Prompt: Could you write out every entry exactly as it stands?

[begin Input]

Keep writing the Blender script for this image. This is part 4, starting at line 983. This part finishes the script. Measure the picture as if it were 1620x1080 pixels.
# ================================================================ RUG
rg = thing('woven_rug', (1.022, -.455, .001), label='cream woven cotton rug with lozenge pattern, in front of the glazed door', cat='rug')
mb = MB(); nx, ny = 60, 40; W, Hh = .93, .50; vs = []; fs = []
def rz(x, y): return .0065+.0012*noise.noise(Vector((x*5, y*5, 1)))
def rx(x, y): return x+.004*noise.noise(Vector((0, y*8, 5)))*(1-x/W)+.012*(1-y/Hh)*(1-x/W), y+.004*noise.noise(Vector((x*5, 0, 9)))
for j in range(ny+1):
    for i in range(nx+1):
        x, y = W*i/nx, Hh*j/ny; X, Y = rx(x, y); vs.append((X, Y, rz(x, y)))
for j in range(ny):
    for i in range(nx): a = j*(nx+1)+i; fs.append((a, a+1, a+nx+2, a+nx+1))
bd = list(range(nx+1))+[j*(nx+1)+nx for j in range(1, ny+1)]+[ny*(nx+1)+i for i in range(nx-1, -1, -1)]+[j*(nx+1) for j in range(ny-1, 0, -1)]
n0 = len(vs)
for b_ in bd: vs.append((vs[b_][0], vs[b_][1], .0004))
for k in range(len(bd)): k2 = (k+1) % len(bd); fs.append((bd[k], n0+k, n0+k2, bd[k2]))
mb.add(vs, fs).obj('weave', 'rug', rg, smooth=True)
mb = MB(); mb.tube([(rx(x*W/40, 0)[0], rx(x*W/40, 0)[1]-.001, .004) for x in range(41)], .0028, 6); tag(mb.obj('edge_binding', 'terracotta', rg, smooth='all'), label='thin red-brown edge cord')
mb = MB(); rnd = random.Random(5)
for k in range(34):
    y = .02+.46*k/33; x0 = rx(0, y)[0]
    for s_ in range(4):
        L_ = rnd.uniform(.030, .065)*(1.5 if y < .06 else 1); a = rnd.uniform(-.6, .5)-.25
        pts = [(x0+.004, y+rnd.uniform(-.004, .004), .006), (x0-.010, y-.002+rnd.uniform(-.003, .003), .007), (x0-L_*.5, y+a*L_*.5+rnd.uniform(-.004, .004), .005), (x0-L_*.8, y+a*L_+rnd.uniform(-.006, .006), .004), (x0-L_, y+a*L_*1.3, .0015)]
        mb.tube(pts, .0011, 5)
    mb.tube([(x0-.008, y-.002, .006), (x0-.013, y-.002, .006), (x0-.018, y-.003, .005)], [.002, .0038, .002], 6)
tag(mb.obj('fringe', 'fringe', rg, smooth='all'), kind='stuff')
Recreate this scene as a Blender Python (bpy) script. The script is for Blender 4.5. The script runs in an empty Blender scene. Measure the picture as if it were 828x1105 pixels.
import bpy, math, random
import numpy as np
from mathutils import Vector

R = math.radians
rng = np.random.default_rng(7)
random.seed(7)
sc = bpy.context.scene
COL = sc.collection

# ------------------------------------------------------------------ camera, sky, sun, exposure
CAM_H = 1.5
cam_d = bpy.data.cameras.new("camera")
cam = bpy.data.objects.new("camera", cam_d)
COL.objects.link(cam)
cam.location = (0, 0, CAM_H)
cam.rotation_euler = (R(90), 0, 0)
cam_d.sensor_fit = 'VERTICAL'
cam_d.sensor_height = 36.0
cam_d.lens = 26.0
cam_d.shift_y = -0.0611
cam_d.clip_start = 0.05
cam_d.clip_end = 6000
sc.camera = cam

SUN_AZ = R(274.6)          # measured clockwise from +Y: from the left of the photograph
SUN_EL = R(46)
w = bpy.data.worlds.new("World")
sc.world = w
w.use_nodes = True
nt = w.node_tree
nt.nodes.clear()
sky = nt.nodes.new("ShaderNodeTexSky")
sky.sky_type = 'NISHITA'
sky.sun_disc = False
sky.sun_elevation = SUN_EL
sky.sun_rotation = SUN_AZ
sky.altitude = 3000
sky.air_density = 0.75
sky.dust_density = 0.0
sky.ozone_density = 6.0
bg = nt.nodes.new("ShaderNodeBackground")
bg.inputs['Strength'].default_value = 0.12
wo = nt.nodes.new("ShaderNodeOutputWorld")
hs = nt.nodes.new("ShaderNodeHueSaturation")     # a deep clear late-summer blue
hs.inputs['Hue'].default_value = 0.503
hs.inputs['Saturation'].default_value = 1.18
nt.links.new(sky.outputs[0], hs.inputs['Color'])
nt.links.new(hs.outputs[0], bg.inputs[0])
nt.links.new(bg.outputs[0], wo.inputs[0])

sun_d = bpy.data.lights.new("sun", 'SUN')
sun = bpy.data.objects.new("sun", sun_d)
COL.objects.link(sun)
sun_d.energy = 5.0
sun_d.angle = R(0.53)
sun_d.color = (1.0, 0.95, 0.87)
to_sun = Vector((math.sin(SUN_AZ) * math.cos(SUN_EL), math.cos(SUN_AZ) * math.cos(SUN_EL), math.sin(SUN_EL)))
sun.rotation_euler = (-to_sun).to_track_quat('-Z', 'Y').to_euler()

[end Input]

Solution below:
Keep writing the Blender script for this image. This is part 4, starting at line 983. This part finishes the script. Measure the picture as if it were 1620x1080 pixels.
# ================================================================ RUG
rg = thing('woven_rug', (1.022, -.455, .001), label='cream woven cotton rug with lozenge pattern, in front of the glazed door', cat='rug')
mb = MB(); nx, ny = 60, 40; W, Hh = .93, .50; vs = []; fs = []
def rz(x, y): return .0065+.0012*noise.noise(Vector((x*5, y*5, 1)))
def rx(x, y): return x+.004*noise.noise(Vector((0, y*8, 5)))*(1-x/W)+.012*(1-y/Hh)*(1-x/W), y+.004*noise.noise(Vector((x*5, 0, 9)))
for j in range(ny+1):
    for i in range(nx+1):
        x, y = W*i/nx, Hh*j/ny; X, Y = rx(x, y); vs.append((X, Y, rz(x, y)))
for j in range(ny):
    for i in range(nx): a = j*(nx+1)+i; fs.append((a, a+1, a+nx+2, a+nx+1))
bd = list(range(nx+1))+[j*(nx+1)+nx for j in range(1, ny+1)]+[ny*(nx+1)+i for i in range(nx-1, -1, -1)]+[j*(nx+1) for j in range(ny-1, 0, -1)]
n0 = len(vs)
for b_ in bd: vs.append((vs[b_][0], vs[b_][1], .0004))
for k in range(len(bd)): k2 = (k+1) % len(bd); fs.append((bd[k], n0+k, n0+k2, bd[k2]))
mb.add(vs, fs).obj('weave', 'rug', rg, smooth=True)
mb = MB(); mb.tube([(rx(x*W/40, 0)[0], rx(x*W/40, 0)[1]-.001, .004) for x in range(41)], .0028, 6); tag(mb.obj('edge_binding', 'terracotta', rg, smooth='all'), label='thin red-brown edge cord')
mb = MB(); rnd = random.Random(5)
for k in range(34):
    y = .02+.46*k/33; x0 = rx(0, y)[0]
    for s_ in range(4):
        L_ = rnd.uniform(.030, .065)*(1.5 if y < .06 else 1); a = rnd.uniform(-.6, .5)-.25
        pts = [(x0+.004, y+rnd.uniform(-.004, .004), .006), (x0-.010, y-.002+rnd.uniform(-.003, .003), .007), (x0-L_*.5, y+a*L_*.5+rnd.uniform(-.004, .004), .005), (x0-L_*.8, y+a*L_+rnd.uniform(-.006, .006), .004), (x0-L_, y+a*L_*1.3, .0015)]
        mb.tube(pts, .0011, 5)
    mb.tube([(x0-.008, y-.002, .006), (x0-.013, y-.002, .006), (x0-.018, y-.003, .005)], [.002, .0038, .002], 6)
tag(mb.obj('fringe', 'fringe', rg, smooth='all'), kind='stuff')
Recreate this scene as a Blender Python (bpy) script. The script is for Blender 4.5. The script runs in an empty Blender scene. Measure the picture as if it were 828x1105 pixels.
import bpy, math, random
import numpy as np
from mathutils import Vector

R = math.radians
rng = np.random.default_rng(7)
random.seed(7)
sc = bpy.context.scene
COL = sc.collection

# ------------------------------------------------------------------ camera, sky, sun, exposure
CAM_H = 1.5
cam_d = bpy.data.cameras.new("camera")
cam = bpy.data.objects.new("camera", cam_d)
COL.objects.link(cam)
cam.location = (0, 0, CAM_H)
cam.rotation_euler = (R(90), 0, 0)
cam_d.sensor_fit = 'VERTICAL'
cam_d.sensor_height = 36.0
cam_d.lens = 26.0
cam_d.shift_y = -0.0611
cam_d.clip_start = 0.05
cam_d.clip_end = 6000
sc.camera = cam

SUN_AZ = R(274.6)          # measured clockwise from +Y: from the left of the photograph
SUN_EL = R(46)
w = bpy.data.worlds.new("World")
sc.world = w
w.use_nodes = True
nt = w.node_tree
nt.nodes.clear()
sky = nt.nodes.new("ShaderNodeTexSky")
sky.sky_type = 'NISHITA'
sky.sun_disc = False
sky.sun_elevation = SUN_EL
sky.sun_rotation = SUN_AZ
sky.altitude = 3000
sky.air_density = 0.75
sky.dust_density = 0.0
sky.ozone_density = 6.0
bg = nt.nodes.new("ShaderNodeBackground")
bg.inputs['Strength'].default_value = 0.12
wo = nt.nodes.new("ShaderNodeOutputWorld")
hs = nt.nodes.new("ShaderNodeHueSaturation")     # a deep clear late-summer blue
hs.inputs['Hue'].default_value = 0.503
hs.inputs['Saturation'].default_value = 1.18
nt.links.new(sky.outputs[0], hs.inputs['Color'])
nt.links.new(hs.outputs[0], bg.inputs[0])
nt.links.new(bg.outputs[0], wo.inputs[0])

sun_d = bpy.data.lights.new("sun", 'SUN')
sun = bpy.data.objects.new("sun", sun_d)
COL.objects.link(sun)
sun_d.energy = 5.0
sun_d.angle = R(0.53)
sun_d.color = (1.0, 0.95, 0.87)
to_sun = Vector((math.sin(SUN_AZ) * math.cos(SUN_EL), math.cos(SUN_AZ) * math.cos(SUN_EL), math.sin(SUN_EL)))
sun.rotation_euler = (-to_sun).to_track_quat('-Z', 'Y').to_euler()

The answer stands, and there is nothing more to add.